IRC Bot Inquiries

So I’m looking to create a multi-channel bot, and I have some basic questions:

  1. In developing IRC bots before, I’ve found that most networks throttle outbound messages. So for example, if you wanted to make a bot that greeted users as they came in the channel, you would be fine as long as X users per second was not exceeded, where X is the maximum messages allowed per second.

  2. Inbound traffic seems like it could be a bit of a nightmare for bots like Moobot. Am I overthinking that? This is a bot that is in thousands of channels, with some channels having tends of thousands of users. Moobot has to parse each and every one of those messages for valid input, right? That seems overwhelming from a networking perspective, but perhaps I am not giving enough credit to modern networking.

  3. Are there any recommended frameworks to start with, or do most people tend to start programming a bot from socks networking up (utilizing socks libraries for your language of choice, of course)?

I’m sure more questions will come to me, but thank you for taking the time to read and address therse.

All depends on your personal choice of programming language. For java I could recommend

In regards to my first question, I was able to dig this up from the Twitch API:

If you send more than 20 commands or messages to the server within a 30 second period, you will get locked out for 8 hours automatically. These are not lifted so please be careful when working with IRC!

How on earth does Moobot/NightBot get around such a limitation?

When the bot is a mod in the channel, it can do 100 messages per 30 seconds. More info:

Okay, so this is really only accurate if your bot is running in a single channel. Per that same thread, a Twitch staffer responds by stating that if a bot is modded in all channels it is in, it can send 100 messages per 30 seconds across all channels, so if that bot is in 100 channels, that means 1 message per channel per 30 seconds.
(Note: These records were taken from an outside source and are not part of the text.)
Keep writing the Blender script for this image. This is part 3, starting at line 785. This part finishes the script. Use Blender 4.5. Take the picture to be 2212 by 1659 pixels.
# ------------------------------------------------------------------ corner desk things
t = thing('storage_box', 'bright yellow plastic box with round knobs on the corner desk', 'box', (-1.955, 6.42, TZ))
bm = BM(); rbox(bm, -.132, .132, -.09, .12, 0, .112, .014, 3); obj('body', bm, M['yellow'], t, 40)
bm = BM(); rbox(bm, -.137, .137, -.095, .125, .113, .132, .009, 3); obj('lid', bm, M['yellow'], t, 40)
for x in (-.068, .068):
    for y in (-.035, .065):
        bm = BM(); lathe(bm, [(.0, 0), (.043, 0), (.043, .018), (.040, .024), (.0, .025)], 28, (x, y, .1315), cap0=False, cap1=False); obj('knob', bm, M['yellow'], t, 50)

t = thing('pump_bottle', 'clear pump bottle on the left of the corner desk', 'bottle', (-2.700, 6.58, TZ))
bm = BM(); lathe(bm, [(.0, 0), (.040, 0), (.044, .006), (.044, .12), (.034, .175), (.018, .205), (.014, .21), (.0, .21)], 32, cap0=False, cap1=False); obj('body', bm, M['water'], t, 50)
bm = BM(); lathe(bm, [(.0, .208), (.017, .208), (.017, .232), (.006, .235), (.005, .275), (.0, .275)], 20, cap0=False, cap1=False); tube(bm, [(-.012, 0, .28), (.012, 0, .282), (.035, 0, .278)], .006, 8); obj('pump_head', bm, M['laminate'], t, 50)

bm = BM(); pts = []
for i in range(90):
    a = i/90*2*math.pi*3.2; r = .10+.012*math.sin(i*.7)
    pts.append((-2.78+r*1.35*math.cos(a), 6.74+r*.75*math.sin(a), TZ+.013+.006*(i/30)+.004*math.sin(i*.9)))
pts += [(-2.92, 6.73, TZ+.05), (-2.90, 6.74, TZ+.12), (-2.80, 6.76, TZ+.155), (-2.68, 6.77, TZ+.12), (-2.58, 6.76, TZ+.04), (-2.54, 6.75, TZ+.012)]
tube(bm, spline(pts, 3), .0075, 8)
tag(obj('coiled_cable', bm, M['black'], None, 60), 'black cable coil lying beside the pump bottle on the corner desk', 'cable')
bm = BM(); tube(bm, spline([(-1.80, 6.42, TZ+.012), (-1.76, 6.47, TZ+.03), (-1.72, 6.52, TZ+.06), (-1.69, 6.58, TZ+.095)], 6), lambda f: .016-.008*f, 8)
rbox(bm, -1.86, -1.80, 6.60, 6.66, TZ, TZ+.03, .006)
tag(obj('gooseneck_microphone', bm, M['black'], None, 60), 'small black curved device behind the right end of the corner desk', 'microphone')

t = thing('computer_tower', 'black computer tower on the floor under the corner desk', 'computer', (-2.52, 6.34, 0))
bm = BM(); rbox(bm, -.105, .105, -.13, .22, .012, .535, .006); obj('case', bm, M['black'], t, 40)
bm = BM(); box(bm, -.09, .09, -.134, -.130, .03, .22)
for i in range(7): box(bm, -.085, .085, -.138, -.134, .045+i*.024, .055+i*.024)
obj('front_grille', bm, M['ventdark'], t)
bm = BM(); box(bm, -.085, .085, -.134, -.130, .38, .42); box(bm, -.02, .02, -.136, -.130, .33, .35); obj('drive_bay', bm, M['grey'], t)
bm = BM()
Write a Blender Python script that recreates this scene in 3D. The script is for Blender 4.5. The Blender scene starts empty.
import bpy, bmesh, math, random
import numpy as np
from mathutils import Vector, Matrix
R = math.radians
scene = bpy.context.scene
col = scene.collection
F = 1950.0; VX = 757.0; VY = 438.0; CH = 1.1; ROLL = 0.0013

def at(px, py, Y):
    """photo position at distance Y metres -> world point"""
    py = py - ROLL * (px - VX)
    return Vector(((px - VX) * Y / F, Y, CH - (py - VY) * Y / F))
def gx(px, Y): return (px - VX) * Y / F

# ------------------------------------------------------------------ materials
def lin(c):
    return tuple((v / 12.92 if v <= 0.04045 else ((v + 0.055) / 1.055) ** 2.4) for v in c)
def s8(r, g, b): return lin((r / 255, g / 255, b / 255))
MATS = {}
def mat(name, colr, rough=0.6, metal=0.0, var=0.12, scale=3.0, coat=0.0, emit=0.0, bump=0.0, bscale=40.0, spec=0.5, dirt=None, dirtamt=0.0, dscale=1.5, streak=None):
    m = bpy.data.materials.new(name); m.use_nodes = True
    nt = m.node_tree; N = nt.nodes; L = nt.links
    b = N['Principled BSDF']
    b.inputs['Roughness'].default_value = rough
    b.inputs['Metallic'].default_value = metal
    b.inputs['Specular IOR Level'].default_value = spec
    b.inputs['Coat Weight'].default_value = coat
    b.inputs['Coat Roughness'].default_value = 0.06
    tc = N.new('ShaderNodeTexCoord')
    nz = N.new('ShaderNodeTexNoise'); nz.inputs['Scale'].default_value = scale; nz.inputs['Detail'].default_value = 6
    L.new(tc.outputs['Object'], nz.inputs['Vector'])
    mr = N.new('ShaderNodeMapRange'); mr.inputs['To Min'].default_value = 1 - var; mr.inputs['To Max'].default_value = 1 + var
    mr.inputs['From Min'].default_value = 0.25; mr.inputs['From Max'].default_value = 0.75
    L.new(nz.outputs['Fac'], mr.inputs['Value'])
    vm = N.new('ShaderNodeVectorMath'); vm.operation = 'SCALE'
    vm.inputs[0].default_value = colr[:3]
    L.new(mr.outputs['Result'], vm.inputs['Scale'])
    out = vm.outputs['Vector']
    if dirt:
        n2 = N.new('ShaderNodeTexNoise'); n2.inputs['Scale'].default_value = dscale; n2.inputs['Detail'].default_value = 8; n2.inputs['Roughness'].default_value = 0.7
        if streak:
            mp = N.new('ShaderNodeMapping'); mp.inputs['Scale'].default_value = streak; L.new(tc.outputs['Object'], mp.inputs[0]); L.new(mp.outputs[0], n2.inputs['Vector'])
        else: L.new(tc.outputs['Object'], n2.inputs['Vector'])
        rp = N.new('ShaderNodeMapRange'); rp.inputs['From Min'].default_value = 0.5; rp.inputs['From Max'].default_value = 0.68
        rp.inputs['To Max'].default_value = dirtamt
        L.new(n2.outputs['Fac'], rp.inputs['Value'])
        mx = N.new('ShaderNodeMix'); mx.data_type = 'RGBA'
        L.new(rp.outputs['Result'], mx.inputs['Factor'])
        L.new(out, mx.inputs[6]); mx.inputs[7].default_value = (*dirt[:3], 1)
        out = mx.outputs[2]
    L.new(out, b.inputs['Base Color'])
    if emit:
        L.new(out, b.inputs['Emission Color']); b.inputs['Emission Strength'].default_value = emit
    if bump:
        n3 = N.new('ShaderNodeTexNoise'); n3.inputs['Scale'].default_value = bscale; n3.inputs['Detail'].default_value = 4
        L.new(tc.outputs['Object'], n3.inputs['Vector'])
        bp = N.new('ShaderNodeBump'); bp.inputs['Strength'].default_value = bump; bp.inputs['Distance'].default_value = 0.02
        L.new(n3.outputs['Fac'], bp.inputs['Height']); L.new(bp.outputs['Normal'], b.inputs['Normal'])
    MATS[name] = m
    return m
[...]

From the looks of it, multi-channel bots solve this with multiple connections. That is a bit mind boggling, but perhaps there is a reason behind it that I’m missing.

I agree pircbotx is a good start. I started there and now use Java’s socket library - the framework for connecting and receiving messages are simple enough anyway

As for rate-limiting I simply block my writer thread once it hits the cap, and implementing a connection pool is on my TODO

edit: If you opt for pircbotx, here’s a handy setup tutorial if unsure how

I’m pretty sure that some of the larger bots don’t necessarily use the same connection for reading and writing to a single room.
Since you can write to any room from any connection, a load-balancing system could spread out all messages on all connections, which means if one room exceeds the message limit, other connections will start emitting those messages.

Sending to rooms that the connection is not joined in would mean that you have to store mod status somewhere for each channel in order to use the 100-cap and not hit the 20-cap for any one connection.

If I made a really large bot, I think I would build it as a cluster of connection-nodes and a cluster of message-parsing nodes, then connect them with something like an MQ and/or load-balancing system. (Either spawning actual new programs and communicating by an external MQ, or by at least running multiple threads/coroutines, maybe both)
That way, we could spread messages and join/parts to all of the connections.
If I have loads of connections, I could spread out messages sent to the larger channels throughout all the connections, using round-robin or something more advanced. That way we could even send much more than the 100-cap to a single heavily trafficked channel.

I don’t really have the need for making another large-scale bot though. I’ll never reach feature parity with any of the big ones, so my projects will mostly be niche and/or self-hosted.

Great answer! I think I can avoid a lot of the hoop jumping by making a bot that only needs to send messages, which is all I really need to do at this point anyhow. I’m currently looking at pydle or node irc (perhaps one of the twitch-specific projects). If I ever get to a point where I need to create a load-balancing system, I’ll consider my endeavor a huge win.

My guess is you would only need a bunch of sockets, not threads or program instances. Keep track of the load on each socket and distribute it accordingly.

For my current single outgoing socket implementation I keep a list of the timestamp on each sent message. When a timestamp is older than 30 seconds I can discard it. If my list is less than 100 (or whatever limit) timestamps long I know I can send another message. I intend to scale this by adding sockets/connections to spare that will be used when the primary is above limit.